Kenanga Research & Investment

Maxis Bhd - 9MFY19 Within Expectations

kiasutrader
Publish date: Tue, 29 Oct 2019, 09:05 AM

9MFY19 core earnings of RM1.16b (-23%) came within expectations but the interim dividend of 5.0 sen was higher than anticipated. Near-term outlook will be held back by soft prepaid and postpaid performance, but efforts to fuel its convergence strategies till 2023 could paint a more vibrant future. Maintain UP and DCF-driven TP of RM4.90 (based on a WACC: 8.8%, TG: 1.5%).

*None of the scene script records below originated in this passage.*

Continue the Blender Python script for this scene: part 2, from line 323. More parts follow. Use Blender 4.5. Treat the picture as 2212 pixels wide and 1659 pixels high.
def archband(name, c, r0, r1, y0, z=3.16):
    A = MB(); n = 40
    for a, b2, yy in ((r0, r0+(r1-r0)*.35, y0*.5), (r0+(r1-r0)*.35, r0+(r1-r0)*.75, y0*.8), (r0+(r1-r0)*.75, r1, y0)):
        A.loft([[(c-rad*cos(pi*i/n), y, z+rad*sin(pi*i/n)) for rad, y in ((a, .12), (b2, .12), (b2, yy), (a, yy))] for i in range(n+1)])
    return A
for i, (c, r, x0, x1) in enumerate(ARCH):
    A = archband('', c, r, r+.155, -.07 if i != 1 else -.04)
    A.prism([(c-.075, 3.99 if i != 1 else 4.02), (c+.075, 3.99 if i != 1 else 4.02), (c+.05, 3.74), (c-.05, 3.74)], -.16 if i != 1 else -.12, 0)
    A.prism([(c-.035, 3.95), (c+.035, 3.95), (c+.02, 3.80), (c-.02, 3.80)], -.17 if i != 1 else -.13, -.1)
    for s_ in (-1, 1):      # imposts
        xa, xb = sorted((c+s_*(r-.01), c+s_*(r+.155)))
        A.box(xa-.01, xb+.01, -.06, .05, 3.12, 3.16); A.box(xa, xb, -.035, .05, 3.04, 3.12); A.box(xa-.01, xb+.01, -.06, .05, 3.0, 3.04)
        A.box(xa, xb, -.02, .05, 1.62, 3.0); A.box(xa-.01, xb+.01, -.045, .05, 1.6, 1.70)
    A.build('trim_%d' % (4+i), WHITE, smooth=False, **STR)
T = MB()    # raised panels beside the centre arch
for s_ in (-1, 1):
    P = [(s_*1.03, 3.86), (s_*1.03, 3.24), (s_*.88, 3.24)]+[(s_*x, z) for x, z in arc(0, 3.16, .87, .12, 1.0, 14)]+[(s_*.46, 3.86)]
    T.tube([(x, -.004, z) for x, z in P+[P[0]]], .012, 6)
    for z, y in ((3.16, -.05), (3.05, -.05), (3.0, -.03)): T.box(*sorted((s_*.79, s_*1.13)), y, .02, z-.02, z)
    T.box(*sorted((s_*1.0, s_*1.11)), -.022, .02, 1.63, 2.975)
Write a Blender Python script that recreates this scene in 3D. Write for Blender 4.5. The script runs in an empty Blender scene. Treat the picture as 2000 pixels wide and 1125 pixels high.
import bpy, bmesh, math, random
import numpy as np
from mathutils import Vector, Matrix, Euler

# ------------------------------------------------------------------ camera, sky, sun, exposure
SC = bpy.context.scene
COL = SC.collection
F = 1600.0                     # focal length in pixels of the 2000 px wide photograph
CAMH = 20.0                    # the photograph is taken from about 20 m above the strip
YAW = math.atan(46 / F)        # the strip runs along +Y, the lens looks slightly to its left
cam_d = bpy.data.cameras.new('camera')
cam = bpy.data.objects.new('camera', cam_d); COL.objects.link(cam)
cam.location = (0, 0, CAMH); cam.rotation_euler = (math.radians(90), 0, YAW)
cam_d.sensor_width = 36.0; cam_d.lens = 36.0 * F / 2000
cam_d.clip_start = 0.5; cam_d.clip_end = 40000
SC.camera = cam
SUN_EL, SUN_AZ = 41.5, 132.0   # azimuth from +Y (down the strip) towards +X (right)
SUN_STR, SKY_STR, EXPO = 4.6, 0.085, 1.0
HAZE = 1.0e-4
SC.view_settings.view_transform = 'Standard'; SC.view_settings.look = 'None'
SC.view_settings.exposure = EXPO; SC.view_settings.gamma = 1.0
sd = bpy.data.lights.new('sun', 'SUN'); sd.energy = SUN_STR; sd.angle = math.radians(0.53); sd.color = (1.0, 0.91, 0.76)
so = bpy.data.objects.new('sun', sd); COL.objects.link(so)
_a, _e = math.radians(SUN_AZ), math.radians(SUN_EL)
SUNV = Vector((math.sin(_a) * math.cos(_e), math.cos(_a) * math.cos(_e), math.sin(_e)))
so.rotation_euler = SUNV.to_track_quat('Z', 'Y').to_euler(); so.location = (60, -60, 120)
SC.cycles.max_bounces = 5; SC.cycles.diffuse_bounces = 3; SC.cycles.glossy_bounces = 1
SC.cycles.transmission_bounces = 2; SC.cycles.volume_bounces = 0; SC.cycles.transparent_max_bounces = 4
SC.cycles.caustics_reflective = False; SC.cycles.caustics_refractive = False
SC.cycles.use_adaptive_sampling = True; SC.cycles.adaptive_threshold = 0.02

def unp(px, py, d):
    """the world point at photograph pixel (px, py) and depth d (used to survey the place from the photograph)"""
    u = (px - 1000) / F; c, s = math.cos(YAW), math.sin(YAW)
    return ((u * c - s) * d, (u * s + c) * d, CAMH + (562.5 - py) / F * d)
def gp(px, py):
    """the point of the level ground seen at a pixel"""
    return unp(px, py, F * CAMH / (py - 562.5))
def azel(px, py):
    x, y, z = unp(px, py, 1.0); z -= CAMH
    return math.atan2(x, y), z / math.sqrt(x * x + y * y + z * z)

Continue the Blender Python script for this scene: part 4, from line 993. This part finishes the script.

9MFY19 within. 9MFY19 core earnings of RM1.16b came in within both our and consensus expectations, accounting for 74% and 72% of respective full-year estimates. An interim dividend of 5.0 sen (YTD: 15 sen) was declared, which we deem to be above our 17.0 sen anticipated total payment for FY19.

YoY, 9MFY19 revenue was flattish at RM6.72b but total service revenue came down to RM5.82b (-3%). This came from the continual decline in both Prepaid (-7%) and Postpaid (-2%) sales. While Prepaid ARPU (3QFY19: RM41/sub, vs.. 3QFY18: RM42/sub) was stable, Postpaid ARPU was softer (3QFY19: RM90/sub, vs 3QFY18: RM95/sub). This came from the migration of Prepaid customers to more budget-friendly Postpaid plans. Normalised EBITDA declined by 7% from opex incurred post-termination of past wholesale agreements, coinciding with the lower top-line. Subsequently, 9MFY19 core earnings registered at RM1.16b (-23%) after incurring higher depreciation, interest and tax charges.

QoQ, 3QFY19 service revenue grew slightly (+2%) from a growth in total effective subscribers, stemming from the Postpaid segment. However, 3QFY19 reported lower core net profit of RM361.0m (-8%) mainly from higher depreciation recorded during the quarter.

Laying the bricks. MAXIS works to be the pioneer in many ventures ahead of the competitors. Recall that the group struck a 5G provisioning agreement with Huawei in early October, the first of such arrangements in the country. Future-proofing its business model, the group sticks to its long-term convergence growth strategies to be the leading converged communications provider by 2023 with provision of media and entertainment content to families. Recall that the group had expanded on its fixed-line bundle offerings with Astro in Aug 2019 to develop this vision. Alongside other investments in network and enterprise offerings, MAXIS hopes to achieve its service revenue target of RM10.0b/year and productivity gains of RM1.0b. In addition to this, the group is also focused in growing its enterprise business

Post-results, our FY19E/FY20E earnings are tweaked by +1.0%/-0.2% following 3QFY19 statistic updates. However, we raise our dividend expectations to 19.0sen from 17.0sen for both FY19E/FY20E.

Maintain UNDERPERFORM and DCF-driven TP of RM4.90. Our target price (based on WACC: 8.8%, TG: 1.5%) implies a 12.0x FY20E EV/Fwd. EBITDA, which is close to the stock’s -1SD over its 3-year mean. While the group continues to keep a focused approach with its capex plans and investments, the group is sidelined in the market by fundamentally stronger peers (i.e. DIGI with stronger margins, dividend yield and ROE). Additionally, merger talks are also marshalling investors’ interests towards other players.

Risks to our call include: (i) higher-than-expected service revenue growth, (ii) lower-than-expected OPEX, and (iii) less aggressive competition.